A子が、実家に戻り、釧路の被害者の会に行くべく準備していると、井上は、「夫に合わせろ」と言いだした。A子が、実家に行こうとして家を出る時、漁に行っていた夫が帰ったのを井上は、目撃していたらしい。
A子は、二階にいる夫のところに行き、事情を話して夫に階下に降りてもらった。夫は、井上に、釧路に行ってくれるよう話したところ、井上は、「釧路に行けば金を払ってくれるか、保証人を入れてくれるのか」といい、釧路に電話をするよう命令した。そのため、夫が釧路の被害者の会に電話をして、その旨の話したところ、「保証人にもならないし、一括でも返済はしないが、話を聞く」と言ったところ、井上が、怒り出し、「一括で支払うか、夫が保証人にならないと帰らない」「うちに全部頼んでくれたら、他のをチャラにすることもできる」などと言い出し、部屋に上がり込んで、一向に帰る様子がなかった。

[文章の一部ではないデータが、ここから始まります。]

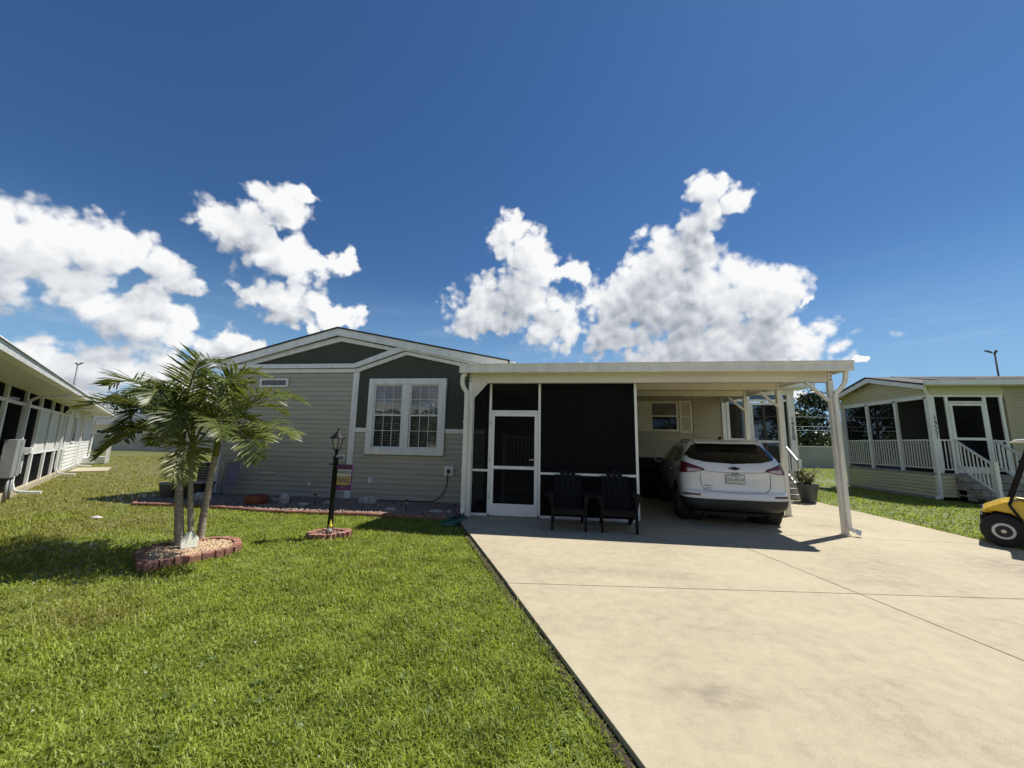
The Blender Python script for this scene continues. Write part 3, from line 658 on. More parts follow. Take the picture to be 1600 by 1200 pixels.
# ------------------------------------------------------------------ adirondack chairs
def make_chair():
    t = thing('adirondack_chair', 'black slatted garden chair nearer the screen door', 'chair', (0,0,0))
    for s in (-1, 1):
        Bx(s*.29-.02,s*.29+.02,.0,.09,0,.585).build('leg', 'chair', t, local=True, bevel=.004)
        MB().bar((s*.27,.03,.36),(s*.27,.92,.02),.03,.12).build('rear_leg', 'chair', t, local=True)
        MB().prism([(s*.31,.585),(s*.31,.40),(s*.36,.585)], 'y', .02, .05).build('arm_bracket', 'chair', t, local=True)
        MB().prism([(s*.25,-.03),(s*.42,-.03),(s*.42,.2),(s*.38,.78),(s*.27,.80)], 'z', .587, .612).build('armrest', 'chair', t, local=True, bevel=.004)
    for k in range(6):
        y = .02+k*.095; z = .385-k*.028
        MB().bar((-.285,y,z),(.285,y,z),.085,.022,up=(0,-.28,1)).build('seat_slat', 'chair', t, local=True, bevel=.003)
    for k in range(5):
        x = (k-2)*.098; h = 1.02-.045*abs(k-2)**1.5
        MB().bar((x,.50,.24),(x*1.06,.84,h),.095,.02,up=(0,-1,.3)).build('back_slat', 'chair', t, local=True, bevel=.003)
    Bx(-.29,.29,-.012,.012,.28,.37).build('front_apron', 'chair', t, local=True)
    MB().bar((-.33,.74,.60),(.33,.74,.60),.03,.06).build('back_brace', 'chair', t, local=True)
    return t
c0 = make_chair(); c0.location = (.07, 7.04, 0); c0.rotation_euler = (0,0,radians(1)); c0['group'] = 'black garden chairs before the porch'
c1 = copy_tree(c0); c1.location = (.93, 7.05, 0); c1.rotation_euler = (0,0,radians(-1.5)); c1['label'] = 'black slatted garden chair by the open carport bay'

# ------------------------------------------------------------------ CREAM HOUSE at the back of the carport
CH = thing('cream_house', 'cream sided house at the back of the carport with porch number 14550', 'house', (3.0, 13.5, 0))
def ch(mb, name, mt, parent=None, bevel=0): return mb.build(name, mt, parent or CH, bevel)
ch(MB().prism([(13.56,-.05),(24,-.05),(24,3.4),(13.56,3.4)], 'x', -1.9, 5.2), 'wall', 'cream')
sb = MB(); z = .05
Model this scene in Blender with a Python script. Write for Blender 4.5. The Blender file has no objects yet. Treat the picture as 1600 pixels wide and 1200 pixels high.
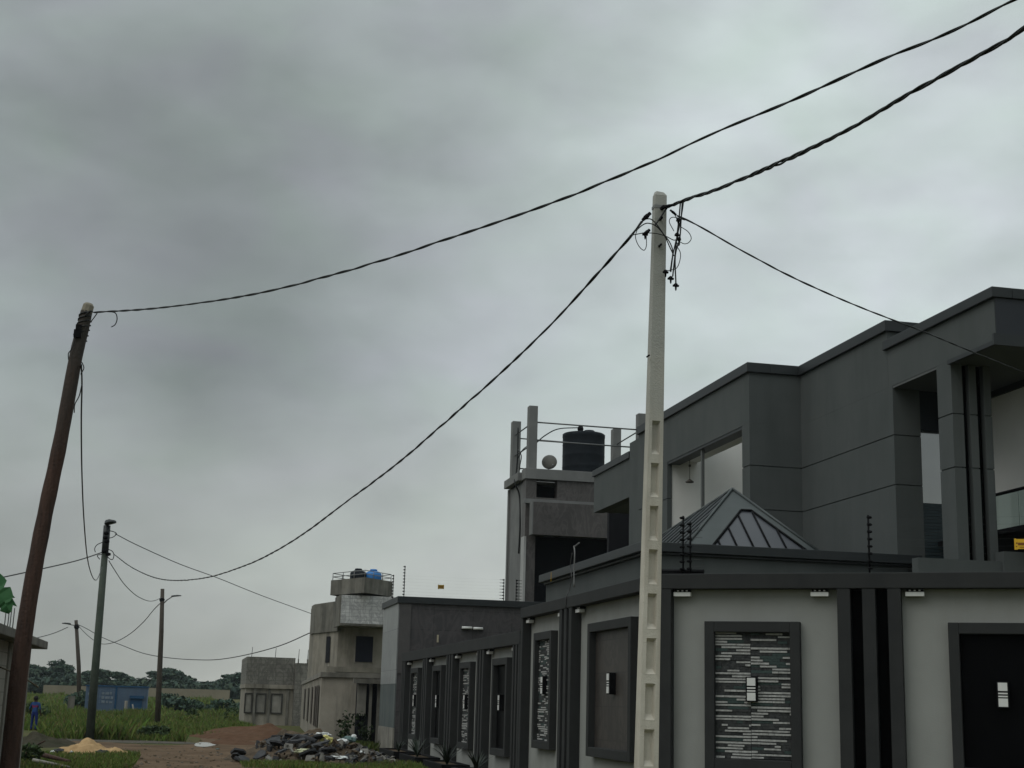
import bpy, bmesh, math, random
import numpy as np
from mathutils import Vector, Matrix, noise as mnoise

random.seed(11); rng = np.random.default_rng(5)
scn = bpy.context.scene
C = bpy.data.collections.new("scene"); scn.collection.children.link(C)

# ------------------------------------------------------------------ camera
F, H, VX, VY, SL = 2250.0, 1.5, 285.0, 1086.0, 0.027      # lens (px of the 1600 px photo), eye height, street vanishing point, roll
_d = Vector((VX-800, VY-600, F)); _n = _d.cross(Vector((1, SL, 0))).normalized()
if _n.y > 0: _n = -_n
_Y = _d.normalized(); _X = _Y.cross(_n)
ROT = Matrix((_X, _Y, _n))                                 # camera axes (right, down, forward) -> world
EYE = Vector((0, 0, H))
cam = bpy.data.cameras.new("camera"); cam_o = bpy.data.objects.new("camera", cam); C.objects.link(cam_o)
cam.sensor_width = 36; cam.lens = F/1600*36; cam.clip_end = 6000; cam.clip_start = 0.1
mw = (ROT @ Matrix(((1, 0, 0), (0, -1, 0), (0, 0, -1)))).to_4x4(); mw.translation = EYE
cam_o.matrix_world = mw; scn.camera = cam_o

def ray(px, py): return ROT @ Vector((px-800, py-600, F))
def at(px, py, ax, val):
    r = ray(px, py); return EYE + r*((val-EYE[ax])/r[ax])
def gnd(px, py, z=0.0): return at(px, py, 2, z)
def on_plane(px, py, p0, nr):
    r = ray(px, py); return EYE + r*((Vector(p0)-EYE).dot(nr)/r.dot(nr))

# ------------------------------------------------------------------ sky and sun
SUN_EL, SUN_AZ = math.radians(48), math.radians(-118)      # azimuth from +Y towards +X
w = bpy.data.worlds.new("World"); scn.world = w; w.use_nodes = True
nt = w.node_tree; nt.nodes.clear(); N = nt.nodes.new; L = nt.links.new
def mth(op, a=None, b=None, c=None):
    n = N('ShaderNodeMath'); n.operation = op
    for i, v in enumerate((a, b, c)):
        if v is None: continue
        if isinstance(v, (int, float)): n.inputs[i].default_value = v
        else: L(v, n.inputs[i])
    return n.outputs[0]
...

このまま井上でいると、夫の母親が帰宅するなどして大変なことになると思った夫は、やむなく、「保証人になる」ことにして、井上が出した、ウイズとレディースメイトの両方の書類に署名・押印した。
問題点
1、井上は、株式会社エル・アンド・エム・ワールドの社員であり、株式会社キンダイの社員ではない。にもかかわらず、両方の債権の回収のための督促をしている。これは、明らかに貸金業規制法に違反するのではないか。ダイヤルプラザウィズの債権の回収を井上で行なうことは、貸金業規制法に定める回収資格がないものの回収行為である。
2、支払い義務のないものに返済要求をしたり、保証人になるよう強要したことは明らかであり、貸金業規制法に定める取立規制に違反する。
私は、この事実をレディースメイトとダイヤルプラザウィズに指摘し、貸金業規制法の取立規制違反ではないかと問いただしたところ、ダイヤルプラザウィズの東京の管理の責任者が、「確かに、親のところに行ったということだが、一緒についていってくれと言われてついて行っただけと言っている。一緒の車で行くと問題があるので、別々の車で行ったということです。」という回答であった。 少なくとも、ダイヤルプラザウィズは、レディースメイトの社員が、ダイヤルプラザウィズの回収も担当し、相当離れた借り主の実家の母親のところにまで行って回収してきたことは認めている」ことになる。
母親は、サラ金会社の男の人と娘がきて、サラ金会社の男が、「一括で支払ってくれるか、保証人になってくれない、帰れない」と言った。娘は、おろおろして玄関を出たり入ったりしていたと言っている。
このような取立は、貸金業規制法に定める取立規制に違反する取立であることは明らかである。
今後の予定
1、関東財務局に対して、行政処分の申立てをする。2、貸金業規制法に定める取立規制違反について、刑事告訴する。
感想
いまだに、このような常軌を逸した取立が行なわれていることに驚愕しました。このような取立は、貸金業規制法以前の問題と考えていた私の考えが、いかに甘いかを思い知らされました。